5.       Food Fights

Who cleans that shit up? Seriously? How is throwing food at someone romantic?

I'll admit that I throw food at my best friend. But it's because I'm really good at pitching and he's freakishly good at catching things in his mouth. Once, I threw a piece of popcorn and he slid across a table to get it. That was the moment I realized he's waaay too competitive.

And once, right after I moved into my best friend's house, I spilled wine on the floor (because he was hassling me when I was cooking) and I felt so bad about it. So, he just poured a little more on the floor to make me feel better and at first I thought it was sweet. But now we have a rug in the kitchen because wine stains everything and I get annoyed that he poured wine out. Not cute anymore.

But how about donating that useless food to a homeless shelter or something. I've just never seen the romance in this, but it's in every book it seems. They're cooking in the kitchen and suddenly they're throwing food at each other. Then, wouldn't you know, this is just so romantic it's time to make out here on the counter. Let's have sex on the oven. That's not uncomfortable. (If this happened and someone got burned, I would really like to read that. Seriously. You write it, send me the link, and I'll read it).

6.       "Bumping into" each other

And spilling things everywhere. Honestly, I've never run into someone and spilled papers everywhere (then bumped heads and giggled as we both tried to pick it up frantically). If I drop something, things usually stay together pretty well. And I hardly find romance in getting the shit embarrassed out of me.

I have had drinks spilled on me, though. And I guess nothing screams romance like "I can totally see your bra through your shirt". C'mon people.

If he spills coffee/wine/beer/water/whatever on your chest, he's probably not thinking a lot about anything other than the fact that it's on your chest. If he tries to help clean it up, he's touching your boobs, double bonus. Not always like that, but I'm willing to bet sometimes. (That would actually be a hilarious scene. Someone do that. Make him stammer because he's looking at boobs. "Sorry, did I get it on your boobs...BOOKS!? Did I get your books wet?"

7.       Watching each other sleep

I never sleep (insomnia's a bitch, yo (I don't know what my current obsession with saying "yo" is, but it's not going away for some reason). But if I did sleep, I'd be pissed if people watched me.

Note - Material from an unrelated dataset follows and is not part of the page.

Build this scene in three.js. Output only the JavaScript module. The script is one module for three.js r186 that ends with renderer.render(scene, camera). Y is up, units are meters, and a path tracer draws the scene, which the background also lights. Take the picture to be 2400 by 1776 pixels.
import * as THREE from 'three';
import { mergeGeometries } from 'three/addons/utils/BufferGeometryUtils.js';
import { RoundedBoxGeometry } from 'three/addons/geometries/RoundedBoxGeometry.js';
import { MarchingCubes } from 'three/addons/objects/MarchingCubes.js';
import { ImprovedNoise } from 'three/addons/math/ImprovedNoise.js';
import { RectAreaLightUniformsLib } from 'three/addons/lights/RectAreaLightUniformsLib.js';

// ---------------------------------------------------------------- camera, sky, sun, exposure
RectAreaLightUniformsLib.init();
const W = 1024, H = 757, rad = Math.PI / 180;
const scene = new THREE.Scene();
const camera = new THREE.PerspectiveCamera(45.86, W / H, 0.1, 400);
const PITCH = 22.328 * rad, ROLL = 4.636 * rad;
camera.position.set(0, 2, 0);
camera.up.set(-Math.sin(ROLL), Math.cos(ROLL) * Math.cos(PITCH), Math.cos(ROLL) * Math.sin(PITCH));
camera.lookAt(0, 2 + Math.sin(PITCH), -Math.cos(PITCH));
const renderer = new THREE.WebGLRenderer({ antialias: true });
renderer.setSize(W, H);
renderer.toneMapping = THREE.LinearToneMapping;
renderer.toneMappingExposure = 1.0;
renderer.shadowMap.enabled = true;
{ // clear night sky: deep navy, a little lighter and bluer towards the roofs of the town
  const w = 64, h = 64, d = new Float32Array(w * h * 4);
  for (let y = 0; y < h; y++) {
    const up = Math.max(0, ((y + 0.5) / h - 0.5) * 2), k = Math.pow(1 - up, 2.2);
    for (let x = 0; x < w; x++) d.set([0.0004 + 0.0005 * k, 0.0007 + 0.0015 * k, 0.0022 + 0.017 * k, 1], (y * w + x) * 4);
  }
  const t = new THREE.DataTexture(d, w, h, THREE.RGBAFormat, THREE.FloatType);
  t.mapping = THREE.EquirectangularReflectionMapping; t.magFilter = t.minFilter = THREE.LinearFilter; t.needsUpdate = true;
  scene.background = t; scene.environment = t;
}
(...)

How is this romantic? (Seriously. I'm pretty sure I'm missing a crucial part. Please explain (this isn't sarcasm I'm using. It's sincerity). I get the whole listening to someone breathe thing, but watching someone sleep seems weird to me.

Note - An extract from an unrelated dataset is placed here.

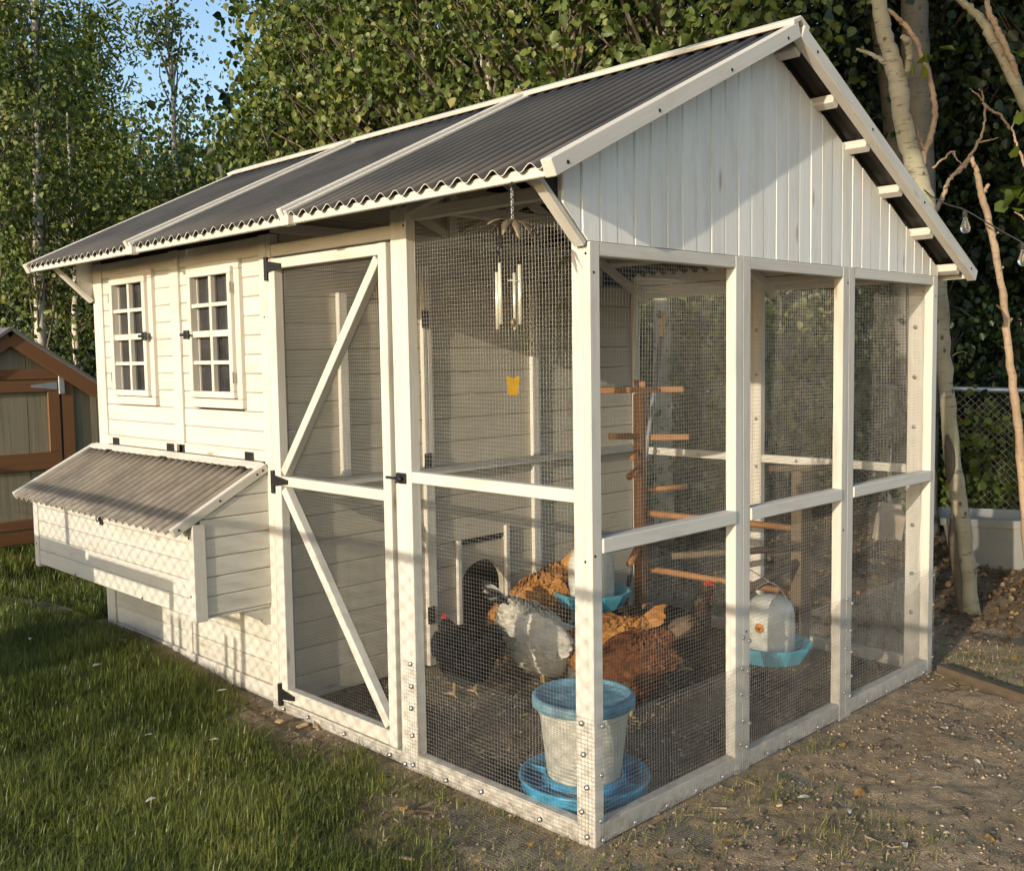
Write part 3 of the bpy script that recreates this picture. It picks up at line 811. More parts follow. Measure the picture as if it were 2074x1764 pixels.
tubes("latch_ring", [([(lx - 0.02 + 0.014 * math.cos(a), NY - 0.010, 0.853 + 0.017 * math.sin(a)) for a in np.linspace(0, 2 * math.pi, 13)], 0.003, 6)], M['black'], nest)
for p in ((NX1 - 0.03, NY, 0.86), (NX1 - 0.03, NY, 0.60), (NX0 + 0.03, NY, 0.86), (NX0 + 0.03, NY, 0.62), (-2.5, NY + 0.003, 0.515), (-3.3, NY + 0.003, 0.515)): dot(p, (0, -1, 0), 1.2)
for t in (0.03, 0.06, 0.25, 0.45): dot((NX1 + 0.0025, -t, lidz(-t) - 0.012), (1, 0, 0), 1.1)

# ---- roof
roof = sub("roof", (-1.9, YR, 2.2), coop)
RX0, RX1 = -4.03, 0.085
seams = [(0.096, -1.262), (-1.318, -2.632), (-2.690, -4.02)]
for x1_, x0_ in seams:
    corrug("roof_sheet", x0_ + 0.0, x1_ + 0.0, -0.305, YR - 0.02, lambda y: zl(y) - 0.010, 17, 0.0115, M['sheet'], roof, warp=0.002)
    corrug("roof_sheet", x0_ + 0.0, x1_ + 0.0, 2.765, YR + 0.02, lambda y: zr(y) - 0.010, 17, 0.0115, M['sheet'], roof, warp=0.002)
def bark_(n, p0, p1, w, t, side=(1, 0, 0)): return beam(n, p0, p1, w, t, M['white'], roof, side=side)
for xs_ in (0.108, -4.03):
    bark_("barge_board", (xs_, -0.302, zl(-0.302) - 0.026), (xs_, YR - 0.012, zl(YR - 0.012) - 0.026), 0.044, 0.056)
    bark_("barge_board", (xs_, 2.775, zr(2.775) - 0.026), (xs_, YR + 0.012, zr(YR + 0.012) - 0.026), 0.044, 0.056)
for xs_ in (-1.29, -2.66):                                           # battens over the joints of the sheets
    bark_("joint_batten", (xs_ - 0.012, -0.318, zl(-0.318) + 0.004), (xs_ - 0.012, YR - 0.02, zl(YR - 0.02) + 0.006), 0.030, 0.034)
    bark_("joint_batten", (xs_ + 0.018, -0.312, zl(-0.312) - 0.004), (xs_ + 0.018, YR - 0.02, zl(YR - 0.02) - 0.004), 0.018, 0.024)
    bark_("joint_batten", (xs_, 2.775, zr(2.775)), (xs_, YR + 0.02, zr(YR + 0.02)), 0.045, 0.034)
    box("batten_end", xs_ - 0.022, xs_ + 0.036, -0.312, -0.272, 2.150, 2.188, M['white'], roof)
sl = Vector((0, 1, 0.4876)).normalized(); sr = Vector((0, 1, -0.4973)).normalized()
for x0_, x1_ in ((-4.05, -2.69), (-2.682, -1.315), (-1.306, 0.130)):  # ridge boards
    y = YR - 0.028; z = zl(y) + 0.014
    bark_("ridge_board", (x0_, y, z), (x1_, y, z), 0.066, 0.018, side=sl)
    y = YR + 0.030; z = zr(y) + 0.013
    bark_("ridge_board", (x0_, y, z), (x1_, y, z), 0.066, 0.018, side=sr)
box("fascia", -4.0, 0.084, -0.286, -0.262, 2.158, 2.190, M['white'], roof)
box("fascia", -4.0, 0.084, 2.735, 2.758, 1.985, 2.015, M['white'], roof)
for y in (0.02, 0.30, 0.58, 0.85, 1.03):
    z = zl(y) - 0.046
    bark_("purlin", (-4.0, y, z), (0.084, y, z), 0.036, 0.026, side=sl)
for y in (1.13, 1.425, 1.705, 2.02, 2.35, 2.66):
    z = zr(y) - 0.052
    bark_("purlin", (-4.0, y, z), (0.084, y, z), 0.044, 0.040, side=sr)
def truss(x, name="truss", chord=True):
    t = 0.035
    if chord: bark_("tie_beam", (x, 0.0, 2.225), (x, 2.33, 2.225), t, 0.045)
    bark_("top_chord", (x + 0.001, 0.055, zl(0.055) - 0.088), (x + 0.001, YR, zl(YR) - 0.088), t, 0.045)
    bark_("top_chord", (x + 0.001, 2.70, zr(2.70) - 0.098), (x + 0.001, YR, zr(YR) - 0.098), t, 0.045)
    bark_("king_post", (x + 0.003, YR, 2.25), (x + 0.003, YR, 2.76), t, 0.05)
    bark_("web", (x + 0.004, YR - 0.04, 2.26), (x + 0.004, 0.50, 2.50), t * 0.8, 0.045)
    bark_("web", (x + 0.004, YR + 0.04, 2.26), (x + 0.004, 1.65, 2.50), t * 0.8, 0.045)
truss(-0.968); truss(-1.88); truss(-0.10)
bark_("web", (-0.93, 0.02, 2.20), (-0.60, 0.02, 2.27), 0.03, 0.04, side=(0, 1, 0))
box("wall_plate", -1.90, -0.131, W - 0.06, W - 0.015, 2.1005, 2.14, M['white'], roof)
# gable boards, one by one
gable = box("gable", -0.040, -0.030, 0.06, 2.55, 2.0, 2.06, M['dark'], coop)
def gable_planks(xf, sgn, pitch=0.0885):
    y = -0.205
    while y < 2.63:
        ya_, yb_ = y + 0.0012, min(y + pitch - 0.0012, 2.634)
        lo = lambda q: 2.0 if q >= 0 else 2.0 - q * 0.93
        hi = lambda q: (zl(q) if q < YR else zr(q)) - 0.058
        ks = [ya_, yb_]
        if ya_ < 0 < yb_: ks.insert(1, 0.0)
        if ya_ < YR < yb_: ks.insert(1, YR)
        bot = [(q, lo(q)) for q in ks]; top = [(q, hi(q)) for q in ks[::-1]]
        if min(hi(ya_) - lo(ya_), hi(yb_) - lo(yb_)) > 0.005 or (yb_ > 2.5 and hi(ya_) - lo(ya_) > 0.02):
            top = [(q, max(h, lo(q) + 0.002)) for q, h in top]
            poly = bot + top; n = len(poly)
            jx = 0.003 * random.random()
            cen = (ya_ + yb_) / 2
            c = 0.004
            def fr(q): return q + c if q < cen - 0.02 else (q - c if q > cen + 0.02 else q)
            xf_ = xf - sgn * jx
            Vv = [(xf_, fr(q), z) for q, z in poly] + [(xf_ - sgn * 0.005, q, z) for q, z in poly] + [(xf - sgn * 0.024, q, z) for q, z in poly]
            Ff = [list(range(n)), [2 * n + k for k in range(n)][::-1]]
            for a_ in (0, n):
                for k in range(n): Ff.append([a_ + k, a_ + n + k, a_ + n + (k + 1) % n, a_ + (k + 1) % n])
            ctr3 = Vector((xf, cen, 2.2))
            Rm = Matrix(((0, 0, 1), (0, 1, 0), (-1, 0, 0)))            # grain runs up the board
            mw = Matrix.Translation(ctr3) @ Rm.to_4x4(); inv = mw.inverted()
            obj("plank", mesh_py("plank", [inv @ Vector(v) for v in Vv], Ff, M['gable']), gable, mw)
        y += pitch
gable_planks(-0.004, 1)
gable_planks(-3.862, -1, 0.115)
V = [(-0.040, YR, zl(YR) - 0.06), (-0.040, -0.19, zl(-0.19) - 0.06), (-0.040, 0.0, 2.0), (-0.040, 2.60, 2.0), (-0.040, 2.60, zr(2.60) - 0.06)]
V += [(x + 0.009, y, z) for x, y, z in V]
obj("gable_backing", mesh_py("gable_backing", V, [[0, 1, 2, 3, 4], [9, 8, 7, 6, 5], [0, 5, 6, 1], [1, 6, 7, 2], [2, 7, 8, 3], [3, 8, 9, 4], [4, 9, 5, 0]], M['dark']), gable)
for xs_ in (-0.033, -3.84):
    beam("gable_edge_board", (xs_ + 0.006, -0.222, 2.182), (xs_ + 0.006, -0.012, 1.988), 0.042, 0.022, M['white'], gable)
for t in (0.04, 0.36, 0.66, 0.93):
    y = -0.295 + t * (YR + 0.295); dot((0.1305, y, zl(y) - 0.034), (1, 0, 0), 1.25)
    y = 2.77 - t * (2.77 - YR); dot((0.1305, y, zr(y) - 0.03), (1, 0, 0), 1.25)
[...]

(Fun fact, I talk in my sleep (when I sleep) and my brother's room was right across from mine when we were young and we slept with our doors open (and he talked in his sleep too), so my dad would wake up and we'd be having conversations in our sleep. It creeped him out so much).

8.       The "You're the most beautiful/handsome person in the world" speech.

I always have to call bullshit on this one. Why do you want to be the most beautiful person in the world? That's so subjective and you know it's a lie. It's impossible to be the "most" anything.

One of my most favorite lines ever is from Bruce Springsteen's "Thunder Road". He says "You ain't a beauty, but hey you're alright." I love that so much.

It's literally saying, you're not a beauty queen, but I love you anyway. That's important. That's what I like.

I've never asked anyone if they thought I was pretty (other than my best friend, because he always says "to me" and I like that reality), because I know I'm not. I don't need to be. I like reality.

I like that it's about personality not looks.

That's why I hate the whole "you the most beautiful/handsome person in the world". Because who gives a shit. I wanna be smart, or funny, or clever, or personable. It would be nice if characters wanted the same thing.

And that's my list (off the top of my head). What do you guys think? Do you think this stuff is romantic? How do you think you could twist these clichés?

What do you think is romantic? Do you like the cheesy cliché so sweet my teeth hurt stuff? Or do you like other stuff?

Is there stuff I didn't mention that you think is romantic or isn't romantic at all.

Lemme know how you feel? I'm actually really interested in this!